瀬戸内、竹原市忠海町の名所にも成り、所謂西国三十三箇所ミニ霊場の黒滝山観音磨崖石仏です。
山陽、瀬戸内の旅に来てこれ程山登りするとは思っても居なかった。
瀬戸内の石仏は殆どが低山ハイキングコースの岩場に有って、石仏巡りというより軽登山と言う方が当たってるかも・・。
このミニ霊場は黒滝山から尾根伝いにその背後にある白滝山の古刹「龍泉寺」まで遊歩道が整備されハイカーにも人気コースの様です。
黒滝山は竹原市の東南部、JR忠海駅の北にそびえ、頂上辺りに岩塊を突き出した低い独立峰です。
その登山道入口までは自動車道が整備され、立派な駐車場まで用意されて居る。
登り始めると直ぐに石仏に出会うが一つ一つを紹介するわけにも行かず、これはと思ったものだけに留めます。

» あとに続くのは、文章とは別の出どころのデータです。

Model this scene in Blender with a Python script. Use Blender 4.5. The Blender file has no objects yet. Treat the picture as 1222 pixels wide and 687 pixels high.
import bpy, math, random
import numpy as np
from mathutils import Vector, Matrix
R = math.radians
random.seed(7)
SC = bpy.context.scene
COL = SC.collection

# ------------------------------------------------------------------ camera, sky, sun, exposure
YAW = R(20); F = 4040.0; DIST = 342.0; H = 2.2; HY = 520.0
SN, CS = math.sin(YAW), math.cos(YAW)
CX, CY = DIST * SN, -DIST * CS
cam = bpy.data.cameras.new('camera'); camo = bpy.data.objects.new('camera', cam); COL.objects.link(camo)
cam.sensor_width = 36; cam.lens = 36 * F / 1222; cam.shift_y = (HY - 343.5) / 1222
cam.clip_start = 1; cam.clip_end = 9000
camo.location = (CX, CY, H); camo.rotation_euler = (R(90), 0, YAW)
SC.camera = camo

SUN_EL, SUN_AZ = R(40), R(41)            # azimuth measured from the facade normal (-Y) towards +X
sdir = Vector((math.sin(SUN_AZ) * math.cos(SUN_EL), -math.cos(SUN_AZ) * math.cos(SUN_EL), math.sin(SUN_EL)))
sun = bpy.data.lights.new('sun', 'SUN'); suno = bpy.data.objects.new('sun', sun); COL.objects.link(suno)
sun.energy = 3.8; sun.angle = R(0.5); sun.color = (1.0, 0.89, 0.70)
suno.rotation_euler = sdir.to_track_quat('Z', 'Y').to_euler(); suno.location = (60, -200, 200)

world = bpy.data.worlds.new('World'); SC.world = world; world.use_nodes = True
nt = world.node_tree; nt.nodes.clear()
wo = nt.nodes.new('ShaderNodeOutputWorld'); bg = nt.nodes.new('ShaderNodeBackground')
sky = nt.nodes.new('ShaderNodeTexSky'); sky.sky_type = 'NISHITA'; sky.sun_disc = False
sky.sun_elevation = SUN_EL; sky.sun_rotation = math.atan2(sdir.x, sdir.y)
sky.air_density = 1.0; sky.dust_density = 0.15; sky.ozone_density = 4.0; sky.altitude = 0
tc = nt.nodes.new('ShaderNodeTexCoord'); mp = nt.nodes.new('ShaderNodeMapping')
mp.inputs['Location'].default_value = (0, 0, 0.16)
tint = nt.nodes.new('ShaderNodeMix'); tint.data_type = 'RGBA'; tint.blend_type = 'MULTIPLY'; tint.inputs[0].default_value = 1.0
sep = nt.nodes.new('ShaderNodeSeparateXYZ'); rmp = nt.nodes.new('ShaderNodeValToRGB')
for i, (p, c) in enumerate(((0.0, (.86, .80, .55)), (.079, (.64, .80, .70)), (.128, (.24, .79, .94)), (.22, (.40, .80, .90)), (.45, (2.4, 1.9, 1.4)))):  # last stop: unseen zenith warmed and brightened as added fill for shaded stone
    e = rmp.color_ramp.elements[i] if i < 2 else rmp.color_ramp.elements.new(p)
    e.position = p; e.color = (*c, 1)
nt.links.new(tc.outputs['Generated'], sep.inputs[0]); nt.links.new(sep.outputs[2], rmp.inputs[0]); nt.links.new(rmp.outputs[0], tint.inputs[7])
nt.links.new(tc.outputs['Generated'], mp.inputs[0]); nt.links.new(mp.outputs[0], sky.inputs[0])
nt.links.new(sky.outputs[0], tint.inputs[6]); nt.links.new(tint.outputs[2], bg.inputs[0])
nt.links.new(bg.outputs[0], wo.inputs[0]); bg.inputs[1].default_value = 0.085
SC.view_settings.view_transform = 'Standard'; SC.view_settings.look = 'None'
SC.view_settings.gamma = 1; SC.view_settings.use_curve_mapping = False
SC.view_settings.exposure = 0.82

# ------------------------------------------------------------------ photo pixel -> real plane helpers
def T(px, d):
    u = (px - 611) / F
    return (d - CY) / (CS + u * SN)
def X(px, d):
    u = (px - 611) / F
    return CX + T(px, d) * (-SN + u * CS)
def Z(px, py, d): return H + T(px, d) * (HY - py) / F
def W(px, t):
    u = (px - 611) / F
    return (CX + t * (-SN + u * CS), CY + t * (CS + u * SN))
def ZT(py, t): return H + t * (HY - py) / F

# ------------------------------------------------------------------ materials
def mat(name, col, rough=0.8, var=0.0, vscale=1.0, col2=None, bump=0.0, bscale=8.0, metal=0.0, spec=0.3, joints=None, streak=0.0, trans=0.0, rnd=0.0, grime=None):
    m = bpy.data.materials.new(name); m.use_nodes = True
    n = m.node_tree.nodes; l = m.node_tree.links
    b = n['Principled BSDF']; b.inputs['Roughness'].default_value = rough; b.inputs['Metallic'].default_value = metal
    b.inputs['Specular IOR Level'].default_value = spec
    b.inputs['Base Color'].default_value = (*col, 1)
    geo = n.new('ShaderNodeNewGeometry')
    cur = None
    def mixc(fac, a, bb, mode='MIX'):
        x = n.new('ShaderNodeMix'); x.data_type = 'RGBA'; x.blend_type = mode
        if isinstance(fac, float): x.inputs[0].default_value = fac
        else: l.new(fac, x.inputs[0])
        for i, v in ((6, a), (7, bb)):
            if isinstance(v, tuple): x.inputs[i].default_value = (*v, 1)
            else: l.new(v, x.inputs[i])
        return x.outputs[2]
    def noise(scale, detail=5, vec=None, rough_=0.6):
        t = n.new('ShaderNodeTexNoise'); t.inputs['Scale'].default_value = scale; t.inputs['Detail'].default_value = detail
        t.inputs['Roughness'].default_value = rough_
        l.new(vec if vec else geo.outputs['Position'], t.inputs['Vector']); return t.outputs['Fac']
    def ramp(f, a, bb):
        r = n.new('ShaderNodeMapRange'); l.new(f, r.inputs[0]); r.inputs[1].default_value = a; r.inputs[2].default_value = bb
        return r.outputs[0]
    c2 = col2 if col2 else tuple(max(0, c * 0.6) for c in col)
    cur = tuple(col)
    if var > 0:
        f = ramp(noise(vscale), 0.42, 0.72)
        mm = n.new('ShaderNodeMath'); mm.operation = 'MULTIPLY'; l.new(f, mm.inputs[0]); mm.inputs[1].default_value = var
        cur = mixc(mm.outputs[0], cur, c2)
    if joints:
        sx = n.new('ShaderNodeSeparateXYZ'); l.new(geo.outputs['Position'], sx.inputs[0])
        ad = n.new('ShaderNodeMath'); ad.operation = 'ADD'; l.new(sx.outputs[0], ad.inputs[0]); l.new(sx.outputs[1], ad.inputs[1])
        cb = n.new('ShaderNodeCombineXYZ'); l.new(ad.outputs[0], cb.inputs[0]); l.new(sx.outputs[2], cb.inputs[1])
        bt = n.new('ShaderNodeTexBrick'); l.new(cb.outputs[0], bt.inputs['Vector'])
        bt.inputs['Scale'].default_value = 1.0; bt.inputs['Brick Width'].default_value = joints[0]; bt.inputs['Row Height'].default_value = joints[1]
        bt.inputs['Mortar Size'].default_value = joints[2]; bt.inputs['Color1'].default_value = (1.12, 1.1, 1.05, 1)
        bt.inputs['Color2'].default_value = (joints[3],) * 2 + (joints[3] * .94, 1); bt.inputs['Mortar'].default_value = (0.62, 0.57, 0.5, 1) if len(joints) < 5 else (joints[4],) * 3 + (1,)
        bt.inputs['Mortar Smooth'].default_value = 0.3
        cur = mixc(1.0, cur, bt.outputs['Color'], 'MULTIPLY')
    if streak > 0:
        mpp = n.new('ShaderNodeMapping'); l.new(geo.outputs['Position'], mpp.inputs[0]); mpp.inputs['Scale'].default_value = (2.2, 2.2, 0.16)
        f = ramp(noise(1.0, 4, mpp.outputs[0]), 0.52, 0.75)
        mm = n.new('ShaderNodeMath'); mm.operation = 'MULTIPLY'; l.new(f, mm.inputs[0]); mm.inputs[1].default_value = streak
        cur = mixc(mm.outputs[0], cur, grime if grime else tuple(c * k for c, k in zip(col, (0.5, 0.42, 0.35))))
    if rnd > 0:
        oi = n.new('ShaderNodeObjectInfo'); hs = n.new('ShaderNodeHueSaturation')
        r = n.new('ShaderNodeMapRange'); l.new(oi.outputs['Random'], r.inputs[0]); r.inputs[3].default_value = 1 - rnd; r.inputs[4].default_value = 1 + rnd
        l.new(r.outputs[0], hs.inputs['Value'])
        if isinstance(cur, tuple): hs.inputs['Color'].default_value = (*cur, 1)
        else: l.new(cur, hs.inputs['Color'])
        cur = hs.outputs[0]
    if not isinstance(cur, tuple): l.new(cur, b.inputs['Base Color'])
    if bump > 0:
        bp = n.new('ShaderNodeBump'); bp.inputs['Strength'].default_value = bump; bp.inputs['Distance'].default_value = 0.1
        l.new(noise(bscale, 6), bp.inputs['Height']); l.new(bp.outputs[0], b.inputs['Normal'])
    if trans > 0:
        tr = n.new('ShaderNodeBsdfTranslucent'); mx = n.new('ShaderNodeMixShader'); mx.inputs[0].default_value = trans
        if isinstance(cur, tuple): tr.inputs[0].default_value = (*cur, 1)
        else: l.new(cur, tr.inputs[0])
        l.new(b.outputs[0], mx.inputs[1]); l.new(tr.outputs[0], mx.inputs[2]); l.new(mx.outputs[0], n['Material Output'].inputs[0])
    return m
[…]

山頂近くまで撮影しながらゆっくり登って約1時間足らず、背後に岩塊の突き出した観音堂に出る。
<石鎚神社のある岩塊>
ここからの瀬戸内の眺めは素晴らしく、一方背後の岩塊には石鎚神社が祀られ鎖伝いに岩肌をよじ登る行場と成って居る。
さて本題の三十三観音磨崖石仏ですが観音堂から少し登った頂上付近に集中・・・・、先ずはこれ、第二十二番総持寺の千手観音と成って居ますが、何かの間違い、千手が有りません。
第三十二番の案内碑が有った観音正寺の千手観音・・・愛くるしい尊顔ですがこちらも、どう見ても千手は有りません。
これはしっかり頭上に馬頭を持つ第二十九番松尾寺の馬頭観音・・・、概ね此処の磨崖は像高約1m内外、江戸期の天保四年に完成されたようです。
まだ衣や頭部に彩色痕が残る第三十一番長命寺の十一面千手観音・・・なかなかの力作だとは思うのですが?どう見ても像容が合いません。
こちらどこの何様やら・・・・どうもよく調べてみると第二十一番穴太寺の聖観音、蓮弁上に大きくきのこのように見えのは男性自身だという・・・。
願主:「かりや小三郎」もなにやら意味のありげな名前です・・・・・・・「穴太」に「かりや小三郎」と大きな「陽物」・・・・江戸天保の頃にはこんな洒落がまかり通っていたのだろうか??
第三十三番谷汲山華厳寺の十一面観音・・・、これは像容と合致しています。
江戸時代天保の頃って地方に於いては像容など問題外だったのでしょうか??
最後に 昭和五年作の十三仏です・・・・、少し参道外れに置かれてました。
確かに十三仏ですが・・・・、やっぱりどうも漫画チックに見えて時代的な重みには欠けますよね。
それでも2時間足らずしっかり近世磨崖を堪能しました。
撮影2012.12.1
僕の住む地域では近世の磨崖仏は全く見れません。
江戸時代にそちらで花開いた石造文化を目の当たりにして、瀬戸内が経済的に大きな力を持って居たんでしょうね。
地元からのコメントは嬉しいものです。
石仏について素人の思いを少しだけ書かせてください。
石仏22番の千手観音ですが、千本の手がありません、千本のが無くても良いのではないでしょうか。
21番の聖観音の施主「かりや」は屋号が雁屋です、雁屋小三郎氏の墓石もあります。 地元では建立年は文政4年と伝えられています。